To determine the y intercept:
 \[ \to \] Substitute \[x = 0\] , to get y-intercept i.e.,
 \[f\left( x \right) = 12{x^2} + x - 2\] , hence
 \[{y_{\operatorname{int} ercept}} = 12\left( 0 \right) + 0 - 2\]
 \[{y_{\operatorname{int} ercept}} = - 2\] ; directly as from the given function \[f\left( x \right)\] .
To determine end behaviour:
 \[ \to \] As x goes on increasing \[12{x^2}\] considerably increases than the rest. As this state grows further the \[ + x - 2\] become insignificant. Thus, we are looking at:
 \[\mathop {\lim }\limits_{x \to \pm \infty } y = \mathop {\lim }\limits_{x \to \pm \infty } 12{x^2} \to 12\left( { \pm \infty } \right) \to \pm \infty \]

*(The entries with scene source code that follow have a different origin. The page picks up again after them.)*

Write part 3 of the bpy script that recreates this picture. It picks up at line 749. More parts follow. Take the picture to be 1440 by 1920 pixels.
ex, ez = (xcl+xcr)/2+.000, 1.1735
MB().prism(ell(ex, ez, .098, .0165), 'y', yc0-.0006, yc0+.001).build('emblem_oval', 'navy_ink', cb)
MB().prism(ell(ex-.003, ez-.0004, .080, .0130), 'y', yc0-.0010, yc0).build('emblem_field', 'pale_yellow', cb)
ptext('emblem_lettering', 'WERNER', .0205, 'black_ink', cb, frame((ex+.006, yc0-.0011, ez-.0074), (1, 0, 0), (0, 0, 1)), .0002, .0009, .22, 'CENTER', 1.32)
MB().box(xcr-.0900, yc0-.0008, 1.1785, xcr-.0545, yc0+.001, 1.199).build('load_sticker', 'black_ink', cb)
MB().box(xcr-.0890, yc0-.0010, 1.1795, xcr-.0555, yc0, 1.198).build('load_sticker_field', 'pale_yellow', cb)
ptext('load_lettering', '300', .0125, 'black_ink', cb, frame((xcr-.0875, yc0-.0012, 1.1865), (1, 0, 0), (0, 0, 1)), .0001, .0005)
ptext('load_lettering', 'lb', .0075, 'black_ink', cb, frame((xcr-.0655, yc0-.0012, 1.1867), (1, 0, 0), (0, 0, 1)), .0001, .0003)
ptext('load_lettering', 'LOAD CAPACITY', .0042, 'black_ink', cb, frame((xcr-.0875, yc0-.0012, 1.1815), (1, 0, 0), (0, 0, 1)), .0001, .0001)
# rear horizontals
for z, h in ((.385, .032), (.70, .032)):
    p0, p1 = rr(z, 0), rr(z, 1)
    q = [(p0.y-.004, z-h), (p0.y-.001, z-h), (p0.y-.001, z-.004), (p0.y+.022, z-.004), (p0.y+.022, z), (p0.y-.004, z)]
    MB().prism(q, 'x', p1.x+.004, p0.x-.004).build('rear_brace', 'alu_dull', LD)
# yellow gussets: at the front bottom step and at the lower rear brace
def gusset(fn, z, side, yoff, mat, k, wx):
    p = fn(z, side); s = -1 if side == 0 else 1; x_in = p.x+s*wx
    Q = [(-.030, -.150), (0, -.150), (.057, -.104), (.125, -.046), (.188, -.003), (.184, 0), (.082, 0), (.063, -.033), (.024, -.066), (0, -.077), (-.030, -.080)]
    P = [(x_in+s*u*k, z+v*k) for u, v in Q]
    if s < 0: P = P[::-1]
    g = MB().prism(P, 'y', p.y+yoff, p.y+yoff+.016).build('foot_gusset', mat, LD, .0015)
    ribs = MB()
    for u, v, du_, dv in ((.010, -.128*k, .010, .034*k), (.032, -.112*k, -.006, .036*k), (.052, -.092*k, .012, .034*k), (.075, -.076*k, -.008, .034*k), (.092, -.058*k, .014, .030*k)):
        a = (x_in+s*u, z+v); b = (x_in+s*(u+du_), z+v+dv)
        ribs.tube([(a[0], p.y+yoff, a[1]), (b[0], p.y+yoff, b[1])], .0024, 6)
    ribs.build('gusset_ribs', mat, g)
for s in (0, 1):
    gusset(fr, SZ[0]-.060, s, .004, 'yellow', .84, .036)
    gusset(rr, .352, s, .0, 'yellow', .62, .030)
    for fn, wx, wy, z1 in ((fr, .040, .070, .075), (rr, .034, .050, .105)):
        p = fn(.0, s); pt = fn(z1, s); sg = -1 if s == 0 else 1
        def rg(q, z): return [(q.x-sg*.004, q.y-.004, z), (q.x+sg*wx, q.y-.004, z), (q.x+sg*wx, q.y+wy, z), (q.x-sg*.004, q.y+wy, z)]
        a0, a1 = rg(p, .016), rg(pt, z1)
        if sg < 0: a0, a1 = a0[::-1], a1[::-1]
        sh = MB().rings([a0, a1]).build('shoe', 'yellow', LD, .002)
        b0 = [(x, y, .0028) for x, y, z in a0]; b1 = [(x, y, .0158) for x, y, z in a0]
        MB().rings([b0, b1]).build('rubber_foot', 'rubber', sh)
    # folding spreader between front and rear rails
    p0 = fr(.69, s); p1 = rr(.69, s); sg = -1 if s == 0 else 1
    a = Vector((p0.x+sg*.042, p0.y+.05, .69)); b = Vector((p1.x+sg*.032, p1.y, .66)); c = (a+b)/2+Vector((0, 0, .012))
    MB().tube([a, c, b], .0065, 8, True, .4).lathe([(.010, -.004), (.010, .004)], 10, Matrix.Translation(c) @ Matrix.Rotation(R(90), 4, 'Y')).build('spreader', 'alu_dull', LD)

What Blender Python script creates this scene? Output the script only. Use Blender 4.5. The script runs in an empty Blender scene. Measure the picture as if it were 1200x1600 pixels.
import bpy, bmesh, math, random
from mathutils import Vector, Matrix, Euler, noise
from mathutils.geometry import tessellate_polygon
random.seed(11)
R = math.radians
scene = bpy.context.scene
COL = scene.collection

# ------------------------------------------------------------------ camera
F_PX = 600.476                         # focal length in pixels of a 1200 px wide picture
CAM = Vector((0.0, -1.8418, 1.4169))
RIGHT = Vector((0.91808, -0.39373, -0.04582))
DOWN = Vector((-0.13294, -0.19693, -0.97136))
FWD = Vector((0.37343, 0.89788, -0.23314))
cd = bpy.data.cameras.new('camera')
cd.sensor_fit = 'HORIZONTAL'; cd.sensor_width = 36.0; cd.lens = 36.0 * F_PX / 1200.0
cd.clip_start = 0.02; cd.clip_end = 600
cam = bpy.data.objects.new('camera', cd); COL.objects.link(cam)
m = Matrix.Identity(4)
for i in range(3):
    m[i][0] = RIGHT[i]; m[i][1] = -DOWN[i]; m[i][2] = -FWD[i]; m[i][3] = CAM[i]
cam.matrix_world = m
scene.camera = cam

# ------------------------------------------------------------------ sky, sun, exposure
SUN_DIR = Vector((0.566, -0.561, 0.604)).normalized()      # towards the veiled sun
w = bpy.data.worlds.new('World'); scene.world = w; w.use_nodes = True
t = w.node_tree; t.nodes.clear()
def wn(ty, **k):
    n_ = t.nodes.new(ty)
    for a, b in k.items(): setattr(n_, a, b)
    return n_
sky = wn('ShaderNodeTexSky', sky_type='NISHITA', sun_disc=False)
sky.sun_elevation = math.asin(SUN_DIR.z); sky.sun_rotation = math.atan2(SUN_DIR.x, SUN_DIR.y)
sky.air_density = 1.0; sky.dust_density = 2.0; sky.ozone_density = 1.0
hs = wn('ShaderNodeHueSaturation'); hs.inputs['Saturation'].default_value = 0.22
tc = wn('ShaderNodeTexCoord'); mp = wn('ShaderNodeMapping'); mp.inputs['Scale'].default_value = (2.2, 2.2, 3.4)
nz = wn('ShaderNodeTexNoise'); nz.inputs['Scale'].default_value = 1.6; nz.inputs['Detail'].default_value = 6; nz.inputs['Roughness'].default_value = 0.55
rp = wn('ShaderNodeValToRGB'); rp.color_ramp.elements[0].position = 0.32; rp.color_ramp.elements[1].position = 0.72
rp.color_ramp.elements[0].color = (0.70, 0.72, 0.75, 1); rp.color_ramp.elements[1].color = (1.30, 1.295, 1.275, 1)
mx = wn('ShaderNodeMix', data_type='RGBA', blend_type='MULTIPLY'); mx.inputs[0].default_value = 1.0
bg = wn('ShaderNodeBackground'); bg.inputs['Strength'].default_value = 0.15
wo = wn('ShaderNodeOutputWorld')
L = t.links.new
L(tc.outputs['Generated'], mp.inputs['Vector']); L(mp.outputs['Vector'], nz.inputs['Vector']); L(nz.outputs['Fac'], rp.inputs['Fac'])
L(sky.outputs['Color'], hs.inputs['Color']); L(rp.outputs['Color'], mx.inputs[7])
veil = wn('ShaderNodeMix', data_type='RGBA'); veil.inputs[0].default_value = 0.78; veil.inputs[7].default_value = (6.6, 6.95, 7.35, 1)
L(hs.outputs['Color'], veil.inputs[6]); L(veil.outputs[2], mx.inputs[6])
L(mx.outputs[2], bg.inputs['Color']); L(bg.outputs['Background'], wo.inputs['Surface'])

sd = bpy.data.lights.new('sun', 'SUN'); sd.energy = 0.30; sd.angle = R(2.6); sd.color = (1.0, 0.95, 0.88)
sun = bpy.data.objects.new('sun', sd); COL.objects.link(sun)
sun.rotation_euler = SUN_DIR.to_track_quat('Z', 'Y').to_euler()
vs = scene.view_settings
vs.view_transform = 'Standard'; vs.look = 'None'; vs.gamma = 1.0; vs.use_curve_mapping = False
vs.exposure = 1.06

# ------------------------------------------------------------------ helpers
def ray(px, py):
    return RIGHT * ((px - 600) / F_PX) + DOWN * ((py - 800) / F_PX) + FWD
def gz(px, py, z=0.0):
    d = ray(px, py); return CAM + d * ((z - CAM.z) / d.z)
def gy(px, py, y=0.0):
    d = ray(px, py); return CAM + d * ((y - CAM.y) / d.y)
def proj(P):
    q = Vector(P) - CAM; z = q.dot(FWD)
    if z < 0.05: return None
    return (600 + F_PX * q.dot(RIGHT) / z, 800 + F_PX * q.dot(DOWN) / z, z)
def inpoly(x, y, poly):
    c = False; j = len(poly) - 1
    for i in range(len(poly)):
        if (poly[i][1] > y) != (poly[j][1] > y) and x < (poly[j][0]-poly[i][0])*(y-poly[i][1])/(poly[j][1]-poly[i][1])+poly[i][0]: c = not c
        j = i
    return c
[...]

To determine domain and range:
 \[ \to \] Range is output: \[f\left( x \right) \to \left[ { - \dfrac{{97}}{{48}},\infty } \right)\]
 \[ \to \] Domain is input of \[f\left( x \right) \to \left\{ {x:x \in R,x \in \left( { - \infty , + \infty } \right)} \right\}\]

Note: We must note that to find maximum or minimum: if \[a > 0\] , it is a minimum functional value of function and if \[a < 0\] , it is a maximum functional value of function. We must know that the domain of a function \[f\left( x \right)\] is the set of all values for which the function is defined, and the range of the function is the set of all values that f takes.